Les données sont sans appel : selon l’Observatoire des sciences et des technologies, la proportion d’articles scientifiques publiés en français au Québec est passée de 4 % en l’an 2000 à 0,6 % en 2021. En sciences sociales, dernier retranchement de la science francophone en Amérique du Nord, le constat est semblable : 70 % des articles récents étaient en anglais alors que cette proportion se situait à moins de 50 % en 1980.
Il ne s’agit plus d’un déclin, mais bien d’une chute libre. Et ça se passe dans l’indifférence généralisée.
Des raisons de s’en soucier
S’il est vrai que les scientifiques français, allemands ou japonais publient eux aussi de plus en plus en anglais, ils évoluent, eux, dans un contexte où leur langue nationale n’est pas menacée. Au Québec, l’anglais n’est pas neutre. Son utilisation contribue à renforcer un espace culturel et linguistique anglophone alors même que l’anglais prend du grade dans tous les pans de la société québécoise.
Une langue, c’est plus que des mots ; plus qu’un simple outil de travail interchangeable. La nôtre est intimement liée à notre histoire, à notre culture, et elle est toute désignée pour répondre aux enjeux auxquels font face nos communautés. En publiant en français, on permet aux citoyens, dont les impôts ont financé la production de connaissance savante, d’y avoir accès dans leur langue.

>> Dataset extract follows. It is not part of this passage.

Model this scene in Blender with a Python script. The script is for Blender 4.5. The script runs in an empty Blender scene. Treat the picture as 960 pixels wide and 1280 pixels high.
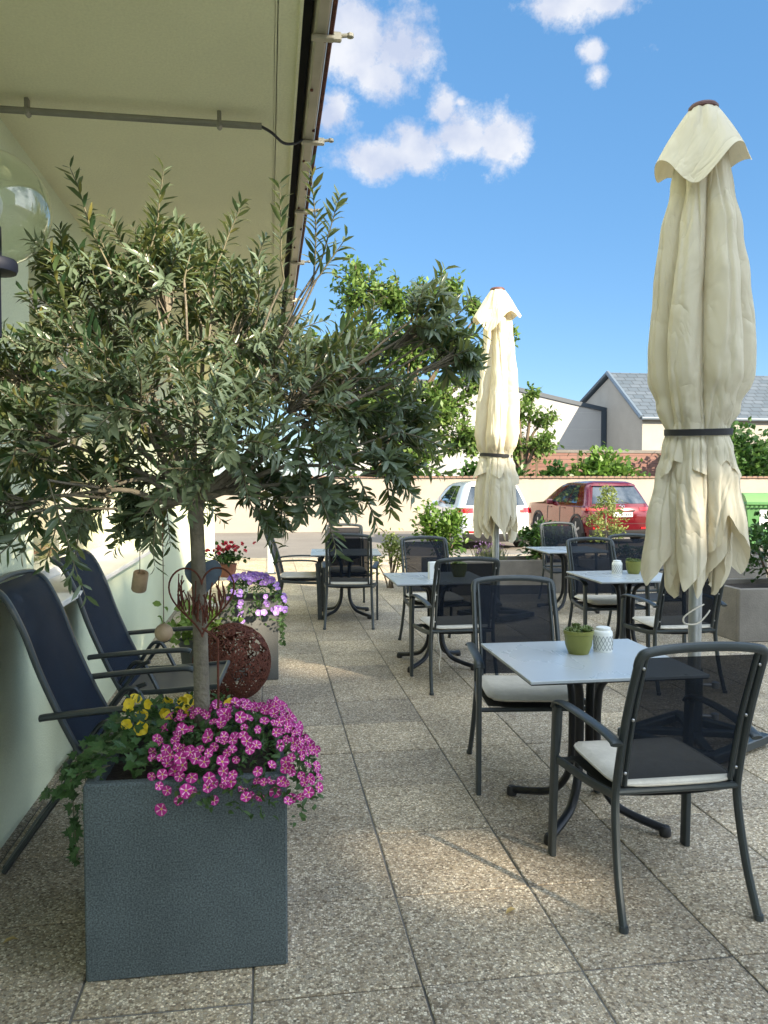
import bpy, bmesh, math, random
from math import sin, cos, pi, radians, sqrt, atan2, exp
from mathutils import Vector, Matrix, Euler, noise as mnoise

random.seed(7)
scene = bpy.context.scene
COL = scene.collection
V = Vector

# ------------------------------------------------------------------ helpers
class MB:
    """collects shapes and links them as one mesh object"""
    def __init__(self):
        self.v = []; self.f = []; self.m = []; self.mi = 0
    def vert(self, p):
        self.v.append(tuple(p)); return len(self.v) - 1
    def face(self, idx):
        self.f.append(tuple(idx)); self.m.append(self.mi)
    def box(self, c, s, rot=None, bev=0.0):
        cx, cy, cz = c; sx, sy, sz = s[0] / 2, s[1] / 2, s[2] / 2
        b = min(bev, sx * .9, sy * .9, sz * .9)
        R = Euler(rot).to_matrix() if rot is not None else None
        def put(p):
            p = V(p)
            if R: p = R @ p
            return self.vert((p.x + cx, p.y + cy, p.z + cz))
        if b <= 0:
            i = [put((x, y, z)) for z in (-sz, sz) for y in (-sy, sy) for x in (-sx, sx)]
            for q in ((0, 2, 3, 1), (4, 5, 7, 6), (0, 1, 5, 4), (2, 6, 7, 3), (0, 4, 6, 2), (1, 3, 7, 5)):
                self.face([i[k] for k in q])
            return
        # chamfered box
        idx = {}
        for X in (-1, 1):
            for Y in (-1, 1):
                for Z in (-1, 1):
                    idx[(X, Y, Z, 0)] = put((X * sx, Y * (sy - b), Z * (sz - b)))
                    idx[(X, Y, Z, 1)] = put((X * (sx - b), Y * sy, Z * (sz - b)))
                    idx[(X, Y, Z, 2)] = put((X * (sx - b), Y * (sy - b), Z * sz))
        def q(*k):
            self.face([idx[a] for a in k])
        for s_ in (-1, 1):
            a = [(s_, -1, -1, 0), (s_, 1, -1, 0), (s_, 1, 1, 0), (s_, -1, 1, 0)]
            q(*(a if s_ > 0 else a[::-1]))
            a = [(-1, s_, -1, 1), (-1, s_, 1, 1), (1, s_, 1, 1), (1, s_, -1, 1)]
            q(*(a if s_ > 0 else a[::-1]))
            a = [(-1, -1, s_, 2), (1, -1, s_, 2), (1, 1, s_, 2), (-1, 1, s_, 2)]
            q(*(a if s_ > 0 else a[::-1]))
        for X in (-1, 1):
            for Y in (-1, 1):
                a = [(X, Y, -1, 0), (X, Y, 1, 0), (X, Y, 1, 1), (X, Y, -1, 1)]
                q(*(a[::-1] if X * Y > 0 else a)[::-1])
                a = [(X, -1, Y, 0), (X, 1, Y, 0), (X, 1, Y, 2), (X, -1, Y, 2)]
                q(*(a if X * Y > 0 else a[::-1]))
                a = [(-1, X, Y, 1), (1, X, Y, 1), (1, X, Y, 2), (-1, X, Y, 2)]
                q(*(a[::-1] if X * Y > 0 else a))
        for X in (-1, 1):
            for Y in (-1, 1):
                for Z in (-1, 1):
                    a = [(X, Y, Z, 0), (X, Y, Z, 1), (X, Y, Z, 2)]
                    q(*(a if X * Y * Z > 0 else a[::-1]))
    def sweep(self, pts, sec, up=(0, 0, 1), closed=False, cap=True, scale=None):
        """sec: list of 2D points (side, up). pts: path."""
        pts = [V(p) for p in pts]; n = len(pts); up = V(up); rings = []
        prev = None
        for i, p in enumerate(pts):
            if closed:
                t = pts[(i + 1) % n] - pts[i - 1]
            else:
                t = pts[min(i + 1, n - 1)] - pts[max(i - 1, 0)]
            if t.length < 1e-9: t = V((0, 0, 1))
            t.normalize()
            side = t.cross(up)
            if side.length < .08 and prev is not None:
                side = prev - t * prev.dot(t)
            if side.length < .02:
                side = t.orthogonal()
            side.normalize()
            if prev is not None and side.dot(prev) < 0: side = -side
            prev = side
            u = side.cross(t); u.normalize()
            k = scale[i] if scale else 1.0
            rings.append([self.vert(p + side * (a * k) + u * (b * k)) for a, b in sec])
        m = len(sec)
        for i in range(n if closed else n - 1):
            A, B = rings[i], rings[(i + 1) % n]
            for j in range(m):
                self.face((A[j], A[(j + 1) % m], B[(j + 1) % m], B[j]))
        if cap and not closed:
            self.face(rings[0][::-1]); self.face(rings[-1])
    def tube(self, pts, r, n=8, closed=False, cap=True, radii=None):
        sec = [(r * cos(2 * pi * k / n), r * sin(2 * pi * k / n)) for k in range(n)]
        sc = [x / r for x in radii] if radii else None
        up = (0, 0, 1)
        d = V(pts[-1]) - V(pts[0])
        if abs(d.z) > .7 * max(d.length, 1e-6): up = (.31, .95, 0)
        self.sweep(pts, sec, up, closed, cap, sc)
    def lathe(self, prof, n=24, c=(0, 0, 0), cap=True):
        rings = []
        for r, z in prof:
            rings.append([self.vert((c[0] + r * cos(2 * pi * k / n), c[1] + r * sin(2 * pi * k / n), c[2] + z)) for k in range(n)])
        for A, B in zip(rings, rings[1:]):
            for j in range(n):
                self.face((A[j], A[(j + 1) % n], B[(j + 1) % n], B[j]))
        if cap:
            self.face(rings[0][::-1]); self.face(rings[-1])
    def disc(self, c, r, axis, n=20, th=.01):
        """solid disc, axis = 'x','y','z'"""
        prof = [(r * .97, -th / 2), (r, -th / 2 + th * .15), (r, th / 2 - th * .15), (r * .97, th / 2)]
        i0 = len(self.v)
        self.lathe(prof, n)
        for i in range(i0, len(self.v)):
            x, y, z = self.v[i]
            if axis == 'x': p = (z, x, y)
            elif axis == 'y': p = (y, z, x)
            else: p = (x, y, z)
            self.v[i] = (p[0] + c[0], p[1] + c[1], p[2] + c[2])
    def prism(self, poly, axis, a, b):
        """poly 2D polygon extruded along axis from a to b. axis x: (y,z); y: (x,z); z: (x,y)"""
        def P(p, t):
            if axis == 'x': return (t, p[0], p[1])
            if axis == 'y': return (p[0], t, p[1])
            return (p[0], p[1], t)
        A = [self.vert(P(p, a)) for p in poly]; B = [self.vert(P(p, b)) for p in poly]
        n = len(poly)
        self.face(A[::-1]); self.face(B)
        for j in range(n):
            self.face((A[j], A[(j + 1) % n], B[(j + 1) % n], B[j]))
    def grid(self, fn, nu, nv, wrap=False):
        ids = [[self.vert(fn(i, j)) for j in range(nv)] for i in range(nu)]
        for i in range(nu - 1):
            for j in range(nv if wrap else nv - 1):
                self.face((ids[i][j], ids[i][(j + 1) % nv], ids[i + 1][(j + 1) % nv], ids[i + 1][j]))
        return ids
    def quad(self, a, b, c, d):
        self.face([self.vert(p) for p in (a, b, c, d)])
    def build(self, name, mats, parent=None, smooth=35, loc=None, fix=True):
        me = bpy.data.meshes.new(name)
        me.from_pydata(self.v, [], self.f)
        if not isinstance(mats, (list, tuple)): mats = [mats]
        for m in mats: me.materials.append(m)
        if len(mats) > 1: me.polygons.foreach_set('material_index', self.m)
        if fix:
            bm = bmesh.new(); bm.from_mesh(me)
            bmesh.ops.recalc_face_normals(bm, faces=bm.faces)
            bm.to_mesh(me); bm.free()
        if smooth:
            me.polygons.foreach_set('use_smooth', [True] * len(me.polygons))
            if smooth < 180: me.set_sharp_from_angle(angle=radians(smooth))
        me.update()
        o = bpy.data.objects.new(name, me); COL.objects.link(o)
        if parent is not None: o.parent = parent
        if loc is not None: o.location = loc
        return o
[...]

Le gouvernement d’un pays ayant deux langues officielles se doit d’offrir un écosystème de financement de la recherche où les chercheurs ont une possibilité réelle de soumettre leurs demandes de financement dans leur langue. Alors que les demandes de financement en français oscillent entre 5 % et 12 % au Canada, on ne peut prétendre que c’est le cas.
Quelles solutions ?
Lorsqu’il a été interrogé en comité sur les mesures concrètes mises en place par son gouvernement pour protéger le français en science, le ministre responsable des Sciences, François-Philippe Champagne, s’est limité à dire qu’il demeurait « vigilant ». Ça en dit long sur le désintérêt du gouvernement libéral sur la question.
La communauté scientifique francophone ne manque pourtant pas de mesures positives pour améliorer son sort. Soutien financier au Service d’aide à la recherche en français (SARF), piloté par l’Acfas ; meilleur financement des revues et des diffuseurs de connaissances savantes francophones ; révision des critères et de la composition des comités d’évaluation et octroi de fonds à la traduction des publications sont quelques mesures qui pourraient permettre aux chercheurs francophones de garder la tête hors de l’eau.
Il y a urgence d’agir, et le gouvernement libéral doit faire plus pour éviter que la chute libre du français en science ne se termine par un atterrissage brutal.